I’m no stranger to loss, but some losses hurt more than others, right? We said goodbye to our beloved Ginger yesterday, and the grief, sadness and emptiness are incredibly powerful and hit me hard. I’ve watched her decline, and labs don’t live nearly as long as they should, so I thought I’d be ok with seeing her go. News flash: I am NOT okay with losing the sweet and unconditional love of Ginger. So, how am I handling these waves of grief, and how can you, when it’s your turn? Here’s what I’m focusing on:

  • I’m sitting with the feelings, tough as they are, and embracing them, before letting go to prepare for the next wave.
  • I’m showing kindness, to myself … I’m allowing dog fur to remain un-swept, her recently washed blankets to hang out in the dryer, and holding on to her belongings, because it’s ok to hold on for a bit.
  • I’m resting, as in mental AND physical rest. It’s ok to not be as tidy as usual, keep on top of laundry and other chores, or even fix meals when takeout sounds like a winner.
  • I’m indulging …. in memories. I know Google is an all consuming beast that knows your thoughts before you think them, but I’m thankful they can search out every picture I’ve taken of Ginger. I’m revisiting all of those memories, indulgently, because I can.
  • I’m sharing. As in, sharing with anyone that asks, any of my social media outlets, and hey, look here, I’m even sharing on my blog. Words are healing, and an outlet to me. If they are to you, also, USE YOUR VOICE. When I miscarried 2 years ago, I spoke about it so freely because my voice helped me heal. Remember your words might make others uncomfortable or think you’re crazy (ahem, but my dog people get me when I say it feels like I lost a child), but if words are your “language”, use them shamelessly.
  • I’m setting goals. My goals include resuming walks, like I would have twice daily with the dog. Taking the time that I would have devoted to Ginger, and pouring back into the kids. Making the time to nurture myself, too, as I sacrificed so much of me to keep up with an aging dog (it was a willing sacrifice, don’t get me wrong, I’d love her even more if I could go back). BUT.NOT.YET ….. they are goals. You know, for the future, as in not today, but when those waves of grief wash over less often.
We were both a couple years younger here

I think the biggest thing, when saying goodbye to a friend, is that grieving, even if it’s just a pet, job loss, breakup, friend moving away, whatever, it’s OK to FEEL. I don’t often make a habit of being kind to myself, it’s a flaw that I’m working on, but I’ve figured out the things that work for me when I’ve lost something dear. Give yourself space and time to mourn, feel, and heal. If you have loved ones that are willing, allow them to hold that space for you, too, don’t resist when others share kindness and love. A girlfriend texted me last night to say she’d left a pick me up at my door, and the gesture overwhelmed my heart, in a good way. I usually put on a show of a smile and cheer, but for now, I’m going with my feelings, even if they stir up emotions in others. I’m honoring Ginger, by honoring myself.

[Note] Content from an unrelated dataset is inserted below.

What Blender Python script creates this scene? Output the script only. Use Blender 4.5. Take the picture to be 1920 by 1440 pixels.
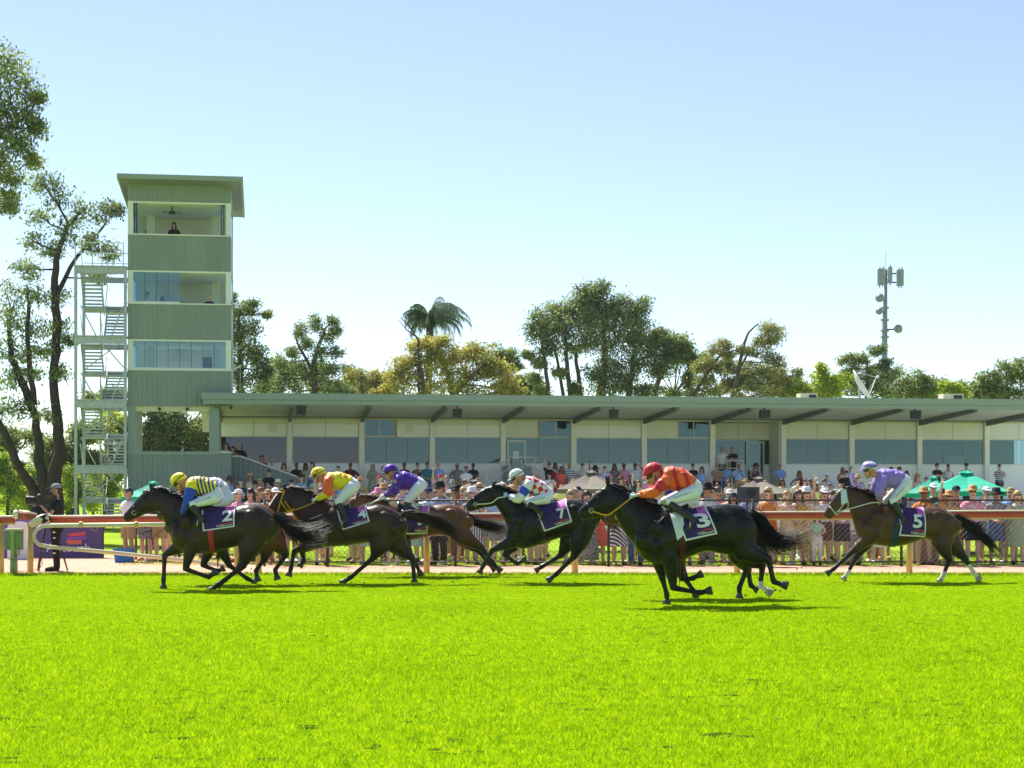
import bpy, bmesh, math, random
import numpy as np
from mathutils import Vector, Matrix
from mathutils.bvhtree import BVHTree

for _o in list(bpy.data.objects):
    bpy.data.objects.remove(_o)
random.seed(11)
rng = np.random.default_rng(11)
sc = bpy.context.scene
COL = sc.collection
R = math.radians

# ------------------------------------------------------------------ camera
F, HY, CH = 3100.0, 912.0, 1.8          # focal length (px of a 1920 wide frame), horizon row, eye height
cam = bpy.data.cameras.new('camera')
cam.sensor_width = 36.0
cam.lens = 36.0 * F / 1920.0
cam.shift_y = (HY - 720.0) / 1920.0
cam.clip_start, cam.clip_end = 0.1, 3000.0
camo = bpy.data.objects.new('camera', cam)
COL.objects.link(camo)
camo.location = (0, 0, CH)
camo.rotation_euler = (R(90), 0, 0)
sc.camera = camo

# ------------------------------------------------------------------ sky, sun, exposure
SUN_AZ, SUN_EL = R(-35), R(53)           # azimuth from +Y (negative: to the left), elevation
world = bpy.data.worlds.new('World')
sc.world = world
world.use_nodes = True
wn, wl = world.node_tree.nodes, world.node_tree.links
for n in list(wn):
    wn.remove(n)
sky = wn.new('ShaderNodeTexSky')
sky.sky_type = 'NISHITA'
sky.sun_disc = False
sky.sun_elevation = SUN_EL
sky.sun_rotation = SUN_AZ
sky.altitude = 50
sky.air_density = 0.8
sky.dust_density = 0.0
sky.ozone_density = 1.6
bg = wn.new('ShaderNodeBackground')
bg.inputs['Strength'].default_value = 0.092
wo = wn.new('ShaderNodeOutputWorld')
hs = wn.new('ShaderNodeHueSaturation')
hs.inputs['Saturation'].default_value = 0.85
wl.new(sky.outputs[0], hs.inputs['Color'])
wl.new(hs.outputs[0], bg.inputs[0])
wl.new(bg.outputs[0], wo.inputs[0])
sun = bpy.data.lights.new('sun', 'SUN')
sun.energy = 5.0
sun.angle = R(0.55)
sun.color = (1.0, 0.95, 0.86)
suno = bpy.data.objects.new('sun', sun)
COL.objects.link(suno)
SDIR = Vector((math.sin(SUN_AZ) * math.cos(SUN_EL), math.cos(SUN_AZ) * math.cos(SUN_EL), math.sin(SUN_EL)))
suno.rotation_euler = SDIR.to_track_quat('Z', 'Y').to_euler()
suno.location = SDIR * 60
vs = sc.view_settings
vs.view_transform = 'Standard'
vs.look = 'None'
vs.exposure = 1.0
vs.gamma = 1.0
vs.use_curve_mapping = False
sc.cycles.use_denoising = True
sc.cycles.max_bounces = 8
sc.cycles.transparent_max_bounces = 12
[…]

I knew this summer that we would be facing a lot of “lasts”, here she was in late autumn, enjoying a big fat stick and her favorite little people

Y’all, even as I feel heartbroken, empty and missing my four legged best friend, I know my heart will mend. There’s always memories, and I really do believe all dogs (and cats) go to heaven. So even though I’m feeling the feels with this shattered heart, I KNOW there is light ahead, the skies will clear, and maybe even the next sunbeam will be from my Ginger girl.